Wherever the word "Blender" shows up in a line, please copy that line.

[START OF TASK INPUT]

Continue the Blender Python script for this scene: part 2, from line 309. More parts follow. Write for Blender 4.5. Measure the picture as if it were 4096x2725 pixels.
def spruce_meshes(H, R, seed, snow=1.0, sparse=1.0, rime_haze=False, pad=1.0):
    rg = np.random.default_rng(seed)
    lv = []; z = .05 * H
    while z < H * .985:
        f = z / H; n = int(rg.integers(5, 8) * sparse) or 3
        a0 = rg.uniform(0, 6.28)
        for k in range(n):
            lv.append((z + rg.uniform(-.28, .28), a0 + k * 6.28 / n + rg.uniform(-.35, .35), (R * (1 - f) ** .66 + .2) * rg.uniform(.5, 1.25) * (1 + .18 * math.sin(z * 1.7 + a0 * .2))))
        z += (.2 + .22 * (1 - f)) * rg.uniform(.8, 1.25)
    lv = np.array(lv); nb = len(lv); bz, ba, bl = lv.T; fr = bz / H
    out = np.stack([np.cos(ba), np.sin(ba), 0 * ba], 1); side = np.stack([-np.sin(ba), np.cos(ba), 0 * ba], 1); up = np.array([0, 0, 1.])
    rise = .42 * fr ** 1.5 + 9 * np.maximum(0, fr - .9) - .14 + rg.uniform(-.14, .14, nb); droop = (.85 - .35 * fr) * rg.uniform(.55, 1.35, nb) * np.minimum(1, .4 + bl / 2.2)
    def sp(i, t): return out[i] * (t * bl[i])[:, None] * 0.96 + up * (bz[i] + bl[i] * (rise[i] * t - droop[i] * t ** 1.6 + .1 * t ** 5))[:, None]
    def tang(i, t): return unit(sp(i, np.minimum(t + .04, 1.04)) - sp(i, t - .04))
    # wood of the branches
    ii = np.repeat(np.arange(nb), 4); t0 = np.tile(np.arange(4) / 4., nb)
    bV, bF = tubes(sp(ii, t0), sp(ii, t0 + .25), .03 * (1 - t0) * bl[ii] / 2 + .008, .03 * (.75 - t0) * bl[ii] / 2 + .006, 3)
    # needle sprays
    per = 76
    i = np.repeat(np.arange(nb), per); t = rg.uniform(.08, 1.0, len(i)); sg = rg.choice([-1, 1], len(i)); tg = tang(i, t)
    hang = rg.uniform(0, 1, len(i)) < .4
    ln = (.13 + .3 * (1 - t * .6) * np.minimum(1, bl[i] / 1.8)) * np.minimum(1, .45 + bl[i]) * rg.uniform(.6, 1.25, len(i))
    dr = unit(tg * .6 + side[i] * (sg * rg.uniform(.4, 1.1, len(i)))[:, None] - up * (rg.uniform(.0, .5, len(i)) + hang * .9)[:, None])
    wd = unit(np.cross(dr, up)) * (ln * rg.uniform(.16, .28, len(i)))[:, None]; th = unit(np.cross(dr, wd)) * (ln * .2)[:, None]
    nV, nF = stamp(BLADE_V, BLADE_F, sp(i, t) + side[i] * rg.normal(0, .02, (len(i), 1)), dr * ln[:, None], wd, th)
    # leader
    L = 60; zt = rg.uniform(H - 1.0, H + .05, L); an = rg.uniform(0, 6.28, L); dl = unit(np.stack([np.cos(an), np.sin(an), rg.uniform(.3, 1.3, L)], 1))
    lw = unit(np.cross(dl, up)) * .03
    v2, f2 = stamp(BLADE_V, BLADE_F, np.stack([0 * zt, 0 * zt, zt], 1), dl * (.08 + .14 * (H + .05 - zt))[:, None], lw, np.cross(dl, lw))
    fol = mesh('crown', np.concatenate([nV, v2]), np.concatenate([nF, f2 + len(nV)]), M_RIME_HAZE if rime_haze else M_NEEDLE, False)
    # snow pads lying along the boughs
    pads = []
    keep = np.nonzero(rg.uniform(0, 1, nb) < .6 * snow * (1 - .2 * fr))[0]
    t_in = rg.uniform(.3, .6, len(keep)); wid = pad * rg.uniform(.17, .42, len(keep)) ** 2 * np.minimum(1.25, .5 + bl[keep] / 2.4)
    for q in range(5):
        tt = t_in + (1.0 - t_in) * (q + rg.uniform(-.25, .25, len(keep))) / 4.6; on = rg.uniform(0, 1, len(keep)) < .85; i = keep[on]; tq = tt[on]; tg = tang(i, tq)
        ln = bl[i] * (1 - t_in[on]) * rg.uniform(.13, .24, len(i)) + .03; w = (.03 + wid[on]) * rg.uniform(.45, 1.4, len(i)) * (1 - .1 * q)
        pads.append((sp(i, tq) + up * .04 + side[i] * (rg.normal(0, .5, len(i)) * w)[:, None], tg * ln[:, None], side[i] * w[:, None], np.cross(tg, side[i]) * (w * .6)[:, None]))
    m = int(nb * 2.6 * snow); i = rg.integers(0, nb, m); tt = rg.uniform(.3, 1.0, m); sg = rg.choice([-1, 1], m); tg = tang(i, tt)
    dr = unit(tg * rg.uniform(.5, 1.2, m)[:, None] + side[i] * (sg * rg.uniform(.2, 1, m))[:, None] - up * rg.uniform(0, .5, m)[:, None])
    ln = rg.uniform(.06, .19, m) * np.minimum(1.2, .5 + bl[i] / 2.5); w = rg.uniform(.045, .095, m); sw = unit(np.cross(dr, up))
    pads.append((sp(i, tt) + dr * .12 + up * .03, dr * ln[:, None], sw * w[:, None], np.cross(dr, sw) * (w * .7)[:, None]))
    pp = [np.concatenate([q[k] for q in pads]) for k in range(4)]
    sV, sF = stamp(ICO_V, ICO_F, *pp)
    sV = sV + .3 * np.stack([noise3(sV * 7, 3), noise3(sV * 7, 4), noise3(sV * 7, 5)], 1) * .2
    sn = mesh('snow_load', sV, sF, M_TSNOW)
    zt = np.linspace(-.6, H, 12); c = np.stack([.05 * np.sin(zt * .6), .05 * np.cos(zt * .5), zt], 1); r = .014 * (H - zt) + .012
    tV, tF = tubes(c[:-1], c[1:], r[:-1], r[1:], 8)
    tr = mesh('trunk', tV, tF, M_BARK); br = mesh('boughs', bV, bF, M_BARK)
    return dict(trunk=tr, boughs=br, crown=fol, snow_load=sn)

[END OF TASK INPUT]
[START OF TASK INPUT]

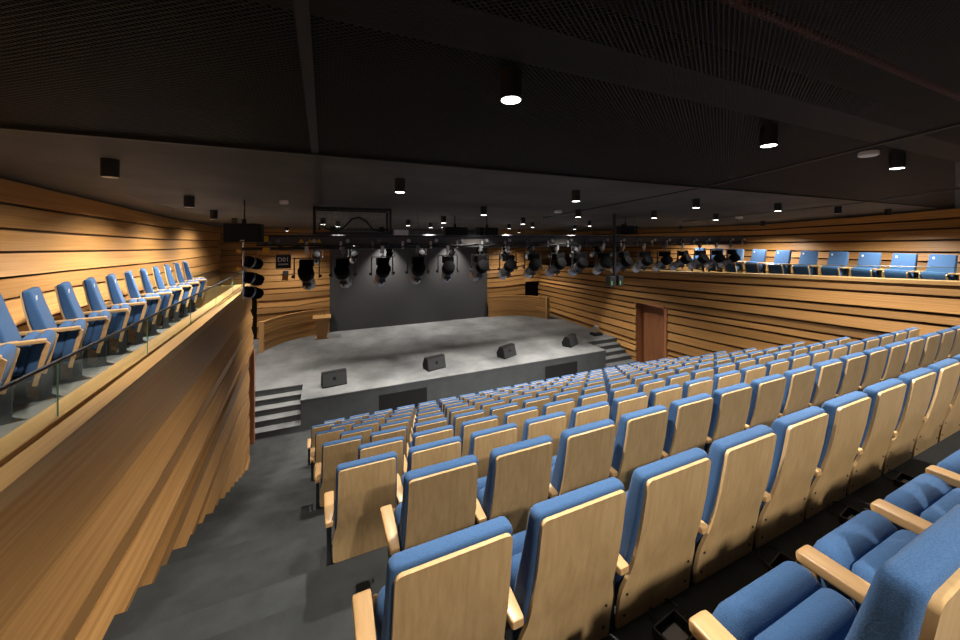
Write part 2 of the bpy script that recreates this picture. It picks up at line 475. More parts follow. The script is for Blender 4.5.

[END OF TASK INPUT]

_RESPONSE FOR THIS EXERCISE_.
Continue the Blender Python script for this scene: part 2, from line 309. More parts follow. Write for Blender 4.5. Measure the picture as if it were 4096x2725 pixels.
Write part 2 of the bpy script that recreates this picture. It picks up at line 475. More parts follow. The script is for Blender 4.5.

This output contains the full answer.